For the copy, please give all of the data again exactly and leave the pictures out.

┄┄┄┄┄┄

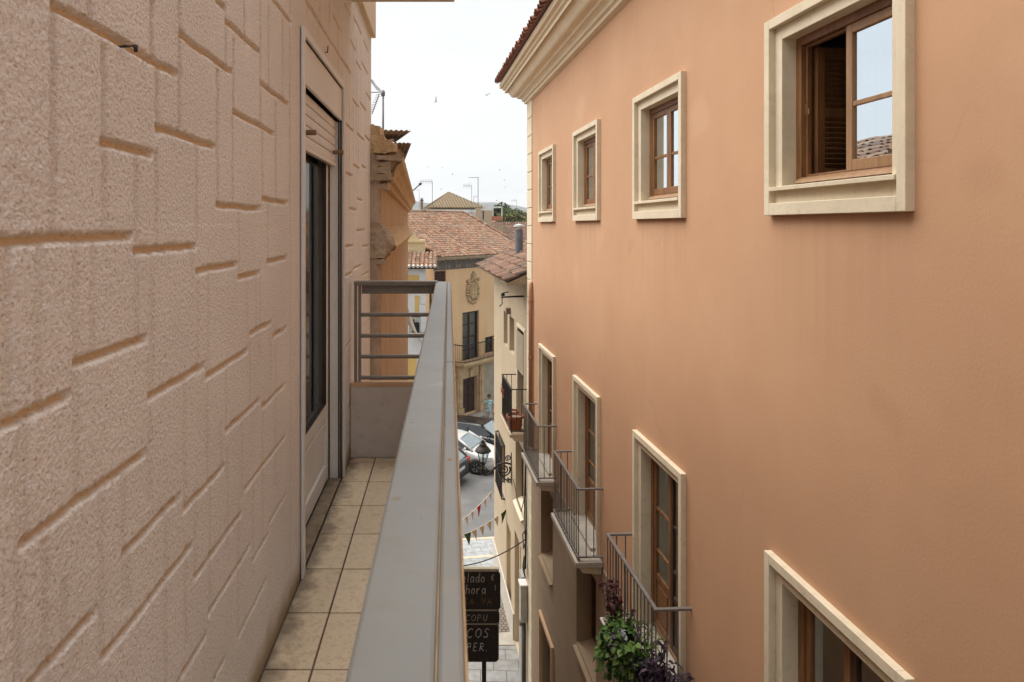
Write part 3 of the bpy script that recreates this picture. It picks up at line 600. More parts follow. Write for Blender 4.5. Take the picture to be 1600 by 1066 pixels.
# cut render strip at the near end (a rough vertical slab)
def lumpy(mb, x0,x1,y0,y1,z0,z1,rnd,j=.012,t=.5):
    c = [(x0,y0,z0),(x1,y0,z0),(x1,y1,z0),(x0,y1,z0),(x0,y0,z1),(x1,y0,z1),(x1,y1,z1),(x0,y1,z1)]
    mb.hexa([tuple(v+rnd.uniform(-j,j) for v in p) for p in c], t)
rnd = random.Random(11)
mb = MB(); N_ = 60
rows = []
for k in range(N_+1):
    h = -4+k*(4.62/N_); e = rnd.uniform(-.006,.006)+.006*math.sin(k*1.3)
    rows.append([(-.045+rnd.uniform(-.004,.004), .085, H(h)), (-.05+rnd.uniform(-.006,.006), .05+e, H(h)), (-.035+rnd.uniform(-.006,.006), .018+e, H(h)), (-.006, .002+e*.6, H(h)), (.012, -.003, H(h))])
mb.loft(rows); mb.build('cut_render_edge', M['grey_render'], old, smooth=False, subsurf=1)
def crumble(o, st):
    tx = bpy.data.textures.get('crumble') or bpy.data.textures.new('crumble', 'CLOUDS'); tx.noise_scale = .035; tx.noise_depth = 3
    q = o.modifiers.new('sub','SUBSURF'); q.subdivision_type = 'SIMPLE'; q.levels = q.render_levels = 4
    d = o.modifiers.new('crumble','DISPLACE'); d.texture = tx; d.strength = st; d.mid_level = .5; d.texture_coords = 'LOCAL'
    return o
def prof_run(prof, name, m, x0=.03, x1=NBL, n=70, jit=.0025, end_m=None):
    mb = MB(); rows = []; r_ = random.Random(len(prof)*7)
    # wear: sections wobble along the length, more near the broken end
    pts = []
    for (p0,h0),(p1,h1) in zip(prof[:-1], prof[1:]):
        for q in range(3): pts.append((p0+(p1-p0)*q/3, h0+(h1-h0)*q/3))
    pts.append(prof[-1])
    for i in range(n+1):
        s = x0+(x1-x0)*(i/n)**1.6; k = jit*(1 if s < 2 else .55)
        rows.append([(s+(r_.uniform(-.02,.035) if i == 0 else 0), -p+r_.uniform(-k,k), H(h+r_.uniform(-k,k)*.8)) for p, h in pts])
    mb.loft(rows)
    mb.poly(list(reversed(rows[0]))); mb.poly(rows[-1])
    return mb.build(name, m, old, smooth=False)
prof_run([(-.02,.30),(.045,.312),(.055,.352),(.09,.365),(.10,.41),(.11,.43),(.128,.47),(.165,.50),(.172,.555),(.15,.60),(-.06,.63)], 'cornice', M['old_stone'])
prof_run([(-.02,-.30),(.03,-.285),(.042,-.245),(.065,-.235),(.075,-.20),(.112,-.19),(.118,-.165),(.095,-.125),(.0,.0),(-.02,.01)], 'string_course', M['old_stone'])
mb = MB()     # broken brick ends showing at the near end of both mouldings
for (x0,x1,y0,y1,z0,z1) in [(-.06,.10,-.045,.10,.285,.325),(-.05,.10,-.085,.10,.345,.395),(-.07,.12,-.07,.09,.41,.445),(-.04,.12,-.10,.09,.455,.49),(-.07,.12,-.155,.02,.50,.55),
    (-.03,.10,-.03,.10,-.30,-.26),(-.06,.10,-.045,.09,-.25,-.215),(-.03,.10,-.075,.10,-.205,-.165)]:
    mb = MB(); lumpy(mb, x0+rnd.uniform(-.02,.03),x1,y0+rnd.uniform(-.01,.03),y1,H(z0),H(z1),rnd,.010); crumble(mb.build('broken_brick', rnd.choice((M['grey_render'],M['old_stone'],M['grey_render'])), old), .014)
mb = MB()
for i in range(5):
    y0 = -.12+.045*i; lumpy(mb, -.05+rnd.uniform(-.02,.02), .35+rnd.uniform(0,.3), y0, y0+.07+rnd.uniform(0,.03), H(.56), H(.62+rnd.uniform(0,.05)), rnd, .014)
lumpy(mb,-.05,.5,-.03,.10,H(.61),H(.715),rnd,.016); lumpy(mb,-.03,.3,.0,.10,H(.70),H(.775),rnd,.014); lumpy(mb,.0,.45,.05,.18,H(.69),H(.79),rnd,.016); lumpy(mb,-.05,.2,-.085,.03,H(.60),H(.665),rnd,.014)
crumble(mb.build('rubble_coping', M['old_stone'], old), .014)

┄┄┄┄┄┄

▸ Response below
Write part 3 of the bpy script that recreates this picture. It picks up at line 600. More parts follow. Write for Blender 4.5. Take the picture to be 1600 by 1066 pixels.
# cut render strip at the near end (a rough vertical slab)
def lumpy(mb, x0,x1,y0,y1,z0,z1,rnd,j=.012,t=.5):
    c = [(x0,y0,z0),(x1,y0,z0),(x1,y1,z0),(x0,y1,z0),(x0,y0,z1),(x1,y0,z1),(x1,y1,z1),(x0,y1,z1)]
    mb.hexa([tuple(v+rnd.uniform(-j,j) for v in p) for p in c], t)
rnd = random.Random(11)
mb = MB(); N_ = 60
rows = []
for k in range(N_+1):
    h = -4+k*(4.62/N_); e = rnd.uniform(-.006,.006)+.006*math.sin(k*1.3)
    rows.append([(-.045+rnd.uniform(-.004,.004), .085, H(h)), (-.05+rnd.uniform(-.006,.006), .05+e, H(h)), (-.035+rnd.uniform(-.006,.006), .018+e, H(h)), (-.006, .002+e*.6, H(h)), (.012, -.003, H(h))])
mb.loft(rows); mb.build('cut_render_edge', M['grey_render'], old, smooth=False, subsurf=1)
def crumble(o, st):
    tx = bpy.data.textures.get('crumble') or bpy.data.textures.new('crumble', 'CLOUDS'); tx.noise_scale = .035; tx.noise_depth = 3
    q = o.modifiers.new('sub','SUBSURF'); q.subdivision_type = 'SIMPLE'; q.levels = q.render_levels = 4
    d = o.modifiers.new('crumble','DISPLACE'); d.texture = tx; d.strength = st; d.mid_level = .5; d.texture_coords = 'LOCAL'
    return o
def prof_run(prof, name, m, x0=.03, x1=NBL, n=70, jit=.0025, end_m=None):
    mb = MB(); rows = []; r_ = random.Random(len(prof)*7)
    # wear: sections wobble along the length, more near the broken end
    pts = []
    for (p0,h0),(p1,h1) in zip(prof[:-1], prof[1:]):
        for q in range(3): pts.append((p0+(p1-p0)*q/3, h0+(h1-h0)*q/3))
    pts.append(prof[-1])
    for i in range(n+1):
        s = x0+(x1-x0)*(i/n)**1.6; k = jit*(1 if s < 2 else .55)
        rows.append([(s+(r_.uniform(-.02,.035) if i == 0 else 0), -p+r_.uniform(-k,k), H(h+r_.uniform(-k,k)*.8)) for p, h in pts])
    mb.loft(rows)
    mb.poly(list(reversed(rows[0]))); mb.poly(rows[-1])
    return mb.build(name, m, old, smooth=False)
prof_run([(-.02,.30),(.045,.312),(.055,.352),(.09,.365),(.10,.41),(.11,.43),(.128,.47),(.165,.50),(.172,.555),(.15,.60),(-.06,.63)], 'cornice', M['old_stone'])
prof_run([(-.02,-.30),(.03,-.285),(.042,-.245),(.065,-.235),(.075,-.20),(.112,-.19),(.118,-.165),(.095,-.125),(.0,.0),(-.02,.01)], 'string_course', M['old_stone'])
mb = MB()     # broken brick ends showing at the near end of both mouldings
for (x0,x1,y0,y1,z0,z1) in [(-.06,.10,-.045,.10,.285,.325),(-.05,.10,-.085,.10,.345,.395),(-.07,.12,-.07,.09,.41,.445),(-.04,.12,-.10,.09,.455,.49),(-.07,.12,-.155,.02,.50,.55),
    (-.03,.10,-.03,.10,-.30,-.26),(-.06,.10,-.045,.09,-.25,-.215),(-.03,.10,-.075,.10,-.205,-.165)]:
    mb = MB(); lumpy(mb, x0+rnd.uniform(-.02,.03),x1,y0+rnd.uniform(-.01,.03),y1,H(z0),H(z1),rnd,.010); crumble(mb.build('broken_brick', rnd.choice((M['grey_render'],M['old_stone'],M['grey_render'])), old), .014)
mb = MB()
for i in range(5):
    y0 = -.12+.045*i; lumpy(mb, -.05+rnd.uniform(-.02,.02), .35+rnd.uniform(0,.3), y0, y0+.07+rnd.uniform(0,.03), H(.56), H(.62+rnd.uniform(0,.05)), rnd, .014)
lumpy(mb,-.05,.5,-.03,.10,H(.61),H(.715),rnd,.016); lumpy(mb,-.03,.3,.0,.10,H(.70),H(.775),rnd,.014); lumpy(mb,.0,.45,.05,.18,H(.69),H(.79),rnd,.016); lumpy(mb,-.05,.2,-.085,.03,H(.60),H(.665),rnd,.014)
crumble(mb.build('rubble_coping', M['old_stone'], old), .014)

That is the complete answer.